Non-oil sectors would play a crucial role in boosting the economy and spurring growth, Al Baraka Banking Group chief executive Adnan Yousif was quoted as saying by the Gulf Daily News, our sister publication.

He stressed the importance of strategic and vital projects, which were carried out last year, including infrastructure, energy and essential services schemes.

He highlighted the construction sector, which grew by two digits to exceed 12 percent.

Bahrain’s economy, he said, stands to benefit tangibly from the $10 billion GCC Marshal Plan, describing the government’s $22 billion spending program for the next five years as another major boost.

The banking expert expressed confidence in the solid fundamentals and pillars on which the Bahraini economy is based.

“Such fundamentals have helped the economy to be more flexible and capable of coping with the fluctuations in oil markets.

“Other non-oil sectors are also expected to grow, including hotels, tourism and social services,” he said.

Citing updated figures, he said that sectors of trade, retail commerce and manufacturing expanded by 4.6 percent, 4.4 percent and 4.1 percent respectively.

Yousif underlined the crucial role of the banking sector in diversifying sources of revenues.

“Bahrain is home to 403 financial institutions which employ 14,000 people, of whom more than two thirds are Bahrainis,” he said.

According to latest figures, the banking and financial sectors contribute 16.7 percent to Bahrain’s gross domestic product.

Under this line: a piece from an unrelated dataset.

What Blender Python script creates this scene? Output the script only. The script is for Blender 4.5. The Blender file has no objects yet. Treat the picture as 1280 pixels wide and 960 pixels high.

Bahrain’s overall assets hit $190 billion in February which reflects its solid standing as a major trade, investment and tourism hub in the region.

Bahrain is also home to 24 Islamic banks with combined overall assets of $25 billion, besides the assets of Sharia-compliant takaful financial companies, he said.

Bahrain has also topped all Arab countries this year on the Heritage Index of Economic Freedom.

It has also ranked second in the Arab region and seventh internationally on the World Bank Ease of Doing Business Index.

Yousif said that the Greek debt crisis would not leave a direct toll on the GCC economies.

“The volume of trade exchanges between GCC countries and Greece represents less than 0.5 percent of the overall external commerce,” he said, adding that there are no massive GCC sovereign debts in Greece.

He said that the Bahraini and GCC investments and loans given to Greek banks are very small and do not pose any risk to GCC financial stability.